The local schools insisted that they would teach them phonics!
No way. Bright kids need special schooling as well as those who aremore challenged. Independent Schools provide this. Big plus forsociety is that we did not cost the Education Budget anything - it crucified us financially.
This govenment is populated by ideologically idiotic left-wing twerps.
Oops! I'm correct though and I don't want bright, or challenged children to suffer.
"Interesting you should say that as I have had to deal with it for much of my adult life and found it rather easy. "
Sorry, I didn't make myself clear, ymb.
It's fairly straightforward for most businesses (unless they get involved in arguments such as whether a Jaffa Cake is a cake or a biscuit).
But the costs borne by the government in administering it must be horrendous.

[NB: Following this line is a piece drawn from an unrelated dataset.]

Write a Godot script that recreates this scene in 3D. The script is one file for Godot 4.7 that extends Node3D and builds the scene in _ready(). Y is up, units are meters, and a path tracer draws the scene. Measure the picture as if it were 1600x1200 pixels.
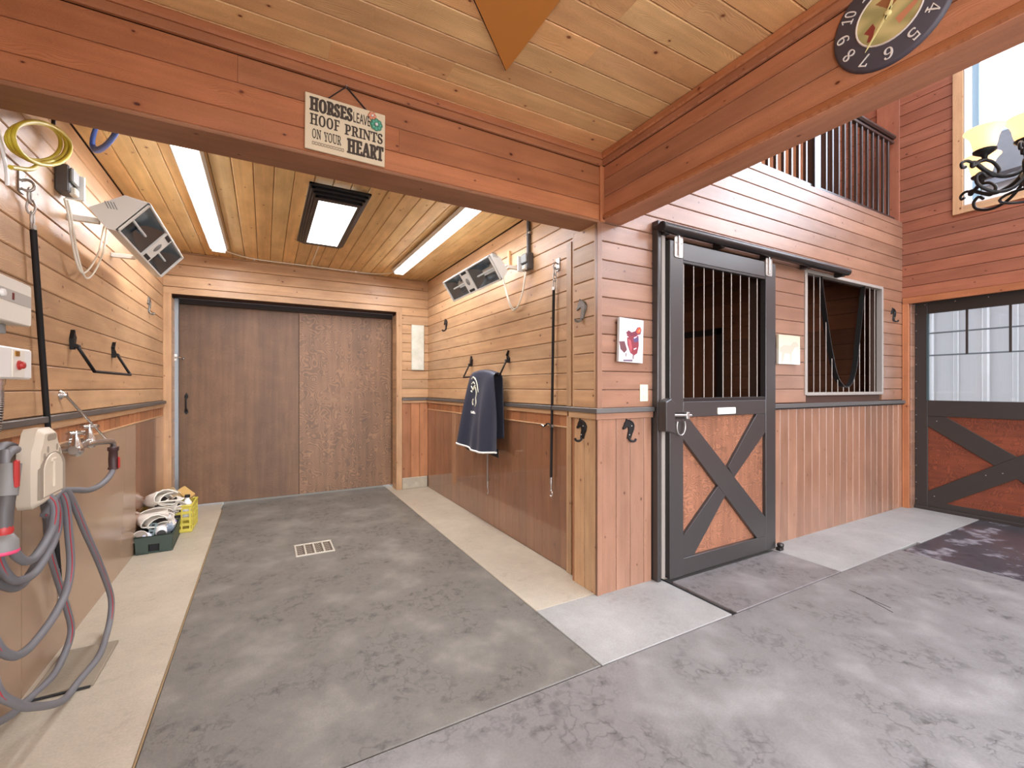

Businesses that are registered for VAT are all collecting tax, paying it and claiming it back and all this has to be moniored and policed by the Vatman.
Since it is mainly only end users who are paying the tax without being able to reclaim it, a simple purchase tax would be far easier - and a lot cheaper - to administer.
But we've learnt from this thread that it isn't as simple as that. Customers of schools didn't pay VAT because the schools weren't registered for it, so it was never there to pass on to the government. Yet now that the schools are registered to charge & pass on VAT from here onwards, projects the school paid for at that previous time are now claimable against the tax that was never paid nor passed on. It's a strange world.
"...projects the school paid for at that previous time are now claimable against the tax that was never paid nor passed on."
They paid VAT on their capital projects and could not claim it back, OG.
When it comes to "writing down" (i.e. accounting for the depreciation of those assets) they could, up to now, perform that write down based on the entire value (including VAT). Once they are registered for VAT they will, presumably only be able to write down based on the ex-VAT value. So it seems reasonable o me that they should be able to reclaim the VAT paid because they cannot now use that sum for depreciation.
Effectively their assets (for accounting purposes) have seen a one-off artificial reduction in value.